[start of DATASET SECTION]
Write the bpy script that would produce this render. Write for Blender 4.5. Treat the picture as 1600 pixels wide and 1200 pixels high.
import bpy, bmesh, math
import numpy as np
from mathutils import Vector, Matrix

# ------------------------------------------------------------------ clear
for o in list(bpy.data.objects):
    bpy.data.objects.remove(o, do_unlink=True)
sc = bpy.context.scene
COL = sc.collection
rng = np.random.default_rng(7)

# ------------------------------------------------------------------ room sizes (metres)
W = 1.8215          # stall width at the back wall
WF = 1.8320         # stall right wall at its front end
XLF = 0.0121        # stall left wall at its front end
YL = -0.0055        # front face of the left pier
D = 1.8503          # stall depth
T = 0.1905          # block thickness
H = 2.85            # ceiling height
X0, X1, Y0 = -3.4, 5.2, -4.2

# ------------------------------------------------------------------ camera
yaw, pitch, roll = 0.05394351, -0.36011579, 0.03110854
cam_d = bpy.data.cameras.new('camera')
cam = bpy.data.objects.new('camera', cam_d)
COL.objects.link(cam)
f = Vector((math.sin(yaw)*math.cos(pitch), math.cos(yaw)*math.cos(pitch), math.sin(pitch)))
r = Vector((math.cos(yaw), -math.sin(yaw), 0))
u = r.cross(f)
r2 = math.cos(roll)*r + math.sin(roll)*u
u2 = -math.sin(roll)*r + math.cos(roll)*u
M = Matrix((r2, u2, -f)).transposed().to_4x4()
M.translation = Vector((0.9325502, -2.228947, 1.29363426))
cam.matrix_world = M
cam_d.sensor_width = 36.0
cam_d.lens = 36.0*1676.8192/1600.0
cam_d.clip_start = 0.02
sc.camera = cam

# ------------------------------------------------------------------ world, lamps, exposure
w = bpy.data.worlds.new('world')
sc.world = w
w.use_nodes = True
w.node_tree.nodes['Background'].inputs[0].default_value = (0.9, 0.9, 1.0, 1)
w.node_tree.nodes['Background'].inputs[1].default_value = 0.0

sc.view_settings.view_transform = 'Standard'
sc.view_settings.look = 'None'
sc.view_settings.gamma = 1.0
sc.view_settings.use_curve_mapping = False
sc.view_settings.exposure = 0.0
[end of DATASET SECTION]
• DIRECTIONS: Quote the data in full, keeping each word unchanged.

• OUTPUT OF THE EXERCISE:
Write the bpy script that would produce this render. Write for Blender 4.5. Treat the picture as 1600 pixels wide and 1200 pixels high.
import bpy, bmesh, math
import numpy as np
from mathutils import Vector, Matrix

# ------------------------------------------------------------------ clear
for o in list(bpy.data.objects):
    bpy.data.objects.remove(o, do_unlink=True)
sc = bpy.context.scene
COL = sc.collection
rng = np.random.default_rng(7)

# ------------------------------------------------------------------ room sizes (metres)
W = 1.8215          # stall width at the back wall
WF = 1.8320         # stall right wall at its front end
XLF = 0.0121        # stall left wall at its front end
YL = -0.0055        # front face of the left pier
D = 1.8503          # stall depth
T = 0.1905          # block thickness
H = 2.85            # ceiling height
X0, X1, Y0 = -3.4, 5.2, -4.2

# ------------------------------------------------------------------ camera
yaw, pitch, roll = 0.05394351, -0.36011579, 0.03110854
cam_d = bpy.data.cameras.new('camera')
cam = bpy.data.objects.new('camera', cam_d)
COL.objects.link(cam)
f = Vector((math.sin(yaw)*math.cos(pitch), math.cos(yaw)*math.cos(pitch), math.sin(pitch)))
r = Vector((math.cos(yaw), -math.sin(yaw), 0))
u = r.cross(f)
r2 = math.cos(roll)*r + math.sin(roll)*u
u2 = -math.sin(roll)*r + math.cos(roll)*u
M = Matrix((r2, u2, -f)).transposed().to_4x4()
M.translation = Vector((0.9325502, -2.228947, 1.29363426))
cam.matrix_world = M
cam_d.sensor_width = 36.0
cam_d.lens = 36.0*1676.8192/1600.0
cam_d.clip_start = 0.02
sc.camera = cam

# ------------------------------------------------------------------ world, lamps, exposure
w = bpy.data.worlds.new('world')
sc.world = w
w.use_nodes = True
w.node_tree.nodes['Background'].inputs[0].default_value = (0.9, 0.9, 1.0, 1)
w.node_tree.nodes['Background'].inputs[1].default_value = 0.0

sc.view_settings.view_transform = 'Standard'
sc.view_settings.look = 'None'
sc.view_settings.gamma = 1.0
sc.view_settings.use_curve_mapping = False
sc.view_settings.exposure = 0.0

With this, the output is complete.